BE VRIJ DING
5 mei is het weer bevrijdingsdag. Een dag, die in Nederland niet een Nationale feestdag is waarop het normale leven stil ligt en die elk jaar door iedereen gevierd wordt, maar een dag, die de naam Bevrijdingsdag heeft. Velen weten niet, wat het betekent om vrij te zijn.
Mensen weten niet, hoe waardevol het is om je vrij te kunnen uiten en je vrij te kunnen bewegen. Nederland wordt door velen verkozen boven het eigen geboorteland, waar de vrijheid voor iedereen beperkt is.
Dankzij fouten, die de overheid maakt, niet alleen in het uitkeren of terug verlangen van uitkeringen, maar ook door het opnemen van een arrestatiebevel in de computer, veroorzaakt de Nederlandse Staat bij de burger een totaal wantrouwen van de Nederlandse overheidsinstanties.
Een opname van een arrestatiebevel hoort niet aktief te zijn wanneer er tegen de uitspraak van een rechter bezwaar gemaakt is. Wanneer de zoekopdracht niet uit de computer verwijderd wordt na het inkomen van het bezwaar, kan er een levensbepalende rechterlijke dwaling geschieden.
Zo werd een Nederlandse burger, die onschuldig voor het ten lasten gelegde verklaard werd, op de dag van deze uitspraak in een Nederlandse cel opgesloten om de uitspraak vóór het beroep gedaan, tot uitvoering te brengen.
Nederland is een „participatiemaatschappij” geworden, maar de agent, die verzocht werd om het Paleis van Justitie te bellen en te vragen, wat er gebeurd was met het beroep tegen de eerste uitspraak, vond het niet nodig om het Paleis van Justitie te bellen, maar stuurde de burger naar de cel.
De onwil van deze agent, die daardoor niet te horen kreeg dat de burger, die hij in de cel ging stoppen, zojuist vrijgesproken was van schuld voor het veroordeelde, had tot gevolg, dat er weer minstens één burger het vertrouwen in de overheid kwijt raakte en daarmede ook het vermogen om vertrouwen te hebben in de digitale overheidswereld.
GELD heelt geen wonden, ook niet het geld, dat niet uitgekeerd werd voor de drie dagen, die deze burger onschuldig in de Haagsche cel zat, waardoor hij het laatste verjaardagsfeest van een doodziek familielid miste. Alleen de agent, die hetzelfde overkwam tijdens zijn opleiding, zal enigszins kunnen navoelen, hoe de burger zich voelde, toen hij volkomen onschuldig in de cel gestopt werd, met het verschil, dat de agent wist, dat hij er een keer aan moest geloven. Het moment trof voor hem slecht, omdat zijn oom doodziek was en net in die dagen jarig was.
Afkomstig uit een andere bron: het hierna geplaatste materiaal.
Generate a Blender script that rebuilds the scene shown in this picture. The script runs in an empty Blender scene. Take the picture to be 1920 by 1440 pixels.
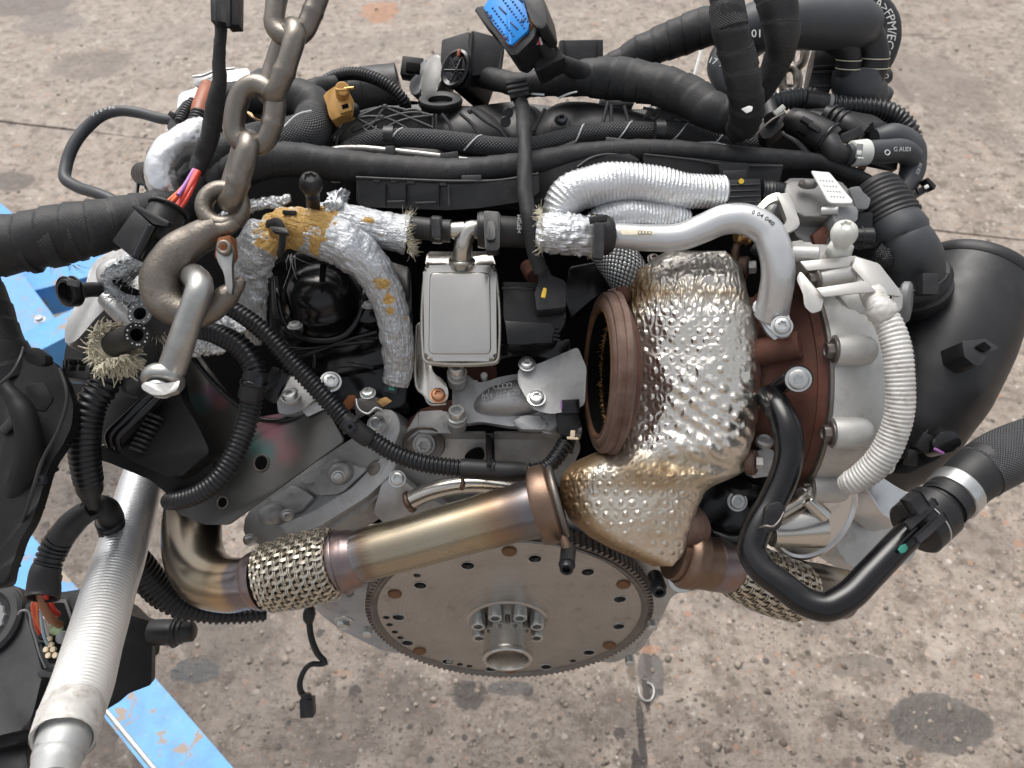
import bpy, bmesh, math, random
import numpy as np
from math import sin, cos, pi, radians, sqrt
from mathutils import Vector, Matrix, noise as mn

SC = bpy.context.scene
COL = SC.collection
random.seed(7)
# ---------------------------------------------------------------- camera, sky, sun, exposure
PITCH = radians(46)
FPX = 1450.0                                   # focal length in pixels of a 1920 wide frame
CAMP = Vector((0.0, -0.396, 1.614))
FW = Vector((0, cos(PITCH), -sin(PITCH)))
UPV = Vector((0, sin(PITCH), cos(PITCH)))
RT = Vector((1, 0, 0))
cam = bpy.data.cameras.new('camera')
camo = bpy.data.objects.new('camera', cam)
COL.objects.link(camo)
camo.location = CAMP
camo.rotation_euler = (radians(90) - PITCH, 0, 0)
cam.sensor_width = 36
cam.lens = 36 * FPX / 1920
cam.clip_start = 0.02
cam.clip_end = 500
cam.dof.use_dof = True
cam.dof.focus_distance = 0.66
cam.dof.aperture_fstop = 9.0
SC.camera = camo

SUN_EL, SUN_AZ = radians(62), radians(-25)
world = bpy.data.worlds.new('World')
SC.world = world
world.use_nodes = True
wn, wl = world.node_tree.nodes, world.node_tree.links
sky = wn.new('ShaderNodeTexSky')
sky.sky_type = 'NISHITA'
sky.sun_disc = False
sky.sun_elevation = SUN_EL
sky.sun_rotation = SUN_AZ
sky.air_density = 1.0
sky.dust_density = 6.0
sky.ozone_density = 0.6
hs = wn.new('ShaderNodeHueSaturation')         # overcast: a greyer sky
hs.inputs['Saturation'].default_value = 0.22
wl.new(sky.outputs[0], hs.inputs['Color'])
wl.new(hs.outputs[0], wn['Background'].inputs['Color'])
wn['Background'].inputs['Strength'].default_value = 0.15
sun = bpy.data.lights.new('sun', 'SUN')
sun.energy = 0.8
sun.angle = radians(40)
sun.color = (1.0, 0.95, 0.88)
suno = bpy.data.objects.new('sun', sun)
COL.objects.link(suno)
suno.rotation_euler = (radians(90) - SUN_EL, 0, radians(180) - SUN_AZ)
suno.location = (0, 0, 6)
SC.view_settings.view_transform = 'Standard'
SC.view_settings.look = 'None'
SC.view_settings.gamma = 1.0
SC.view_settings.exposure = 0.42

# ---------------------------------------------------------------- pixel rays and planes
def P(x, y, d):
    return CAMP + d * (FW + RT * ((x - 960) / FPX) + UPV * ((720 - y) / FPX))
def PX(d):
    return d / FPX
def ray(x, y):
    return FW + RT * ((x - 960) / FPX) + UPV * ((720 - y) / FPX)
def PZ(x, y, z):
    r = ray(x, y)
    return CAMP + r * ((z - CAMP.z) / r.z)
NC = -FW
class Pl:
    def __init__(s, x, y, d, n=NC):
        s.o = P(x, y, d); s.n = Vector(n).normalized(); s.d = d
    def at(s, x, y):
        r = ray(x, y)
        return CAMP + r * ((s.o - CAMP).dot(s.n) / r.dot(s.n))
    def off(s, h):
        q = Pl.__new__(Pl); q.o = s.o + s.n * h; q.n = s.n; q.d = s.d; return q

# ---------------------------------------------------------------- object bookkeeping
WM = {}
def parent_to(o, p, w):
    WM[o.name] = w
    if p is not None:
        o.parent = p
        o.matrix_parent_inverse = WM[p.name].inverted()
def thing(name, label, cat, loc, group=None):
    o = bpy.data.objects.new(name, None)
    COL.objects.link(o)
    o.empty_display_size = 0.02
    o.location = loc
    WM[o.name] = Matrix.Translation(loc)
    o['label'] = label; o['category'] = cat
    if group: o['group'] = group
    return o
def tag(o, label, cat, group=None):
    o['label'] = label; o['category'] = cat
    if group: o['group'] = group
    return o
def link_mesh(name, me, mat, parent=None, loc=None):
    o = bpy.data.objects.new(name, me)
    COL.objects.link(o)
    if mat is not None and not me.materials:
        me.materials.append(mat)
    loc = Vector(loc) if loc is not None else Vector((0, 0, 0))
    o.location = loc
    parent_to(o, parent, Matrix.Translation(loc))
    return o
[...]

Voor de burger, die op 27 april onschuldig in de cel gestopt werd, is Koningsdag een dag die elk jaar weer het trauma van arrestatie in de herinnering roept en Konninginnedag de dag, waarop het trauma van het gemiste laatste verjaardagsfeest herinnerd wordt.
De vrijheid is sindsdien geen vrijheid meer, want het leven heeft bewezen, dat er slechts één agent nodig is om er voor te zorgen dat je onschuldig in de cel kunt belanden, vooral als er al vele andere ambtenaren zich niet aan de regels gehouden hebben.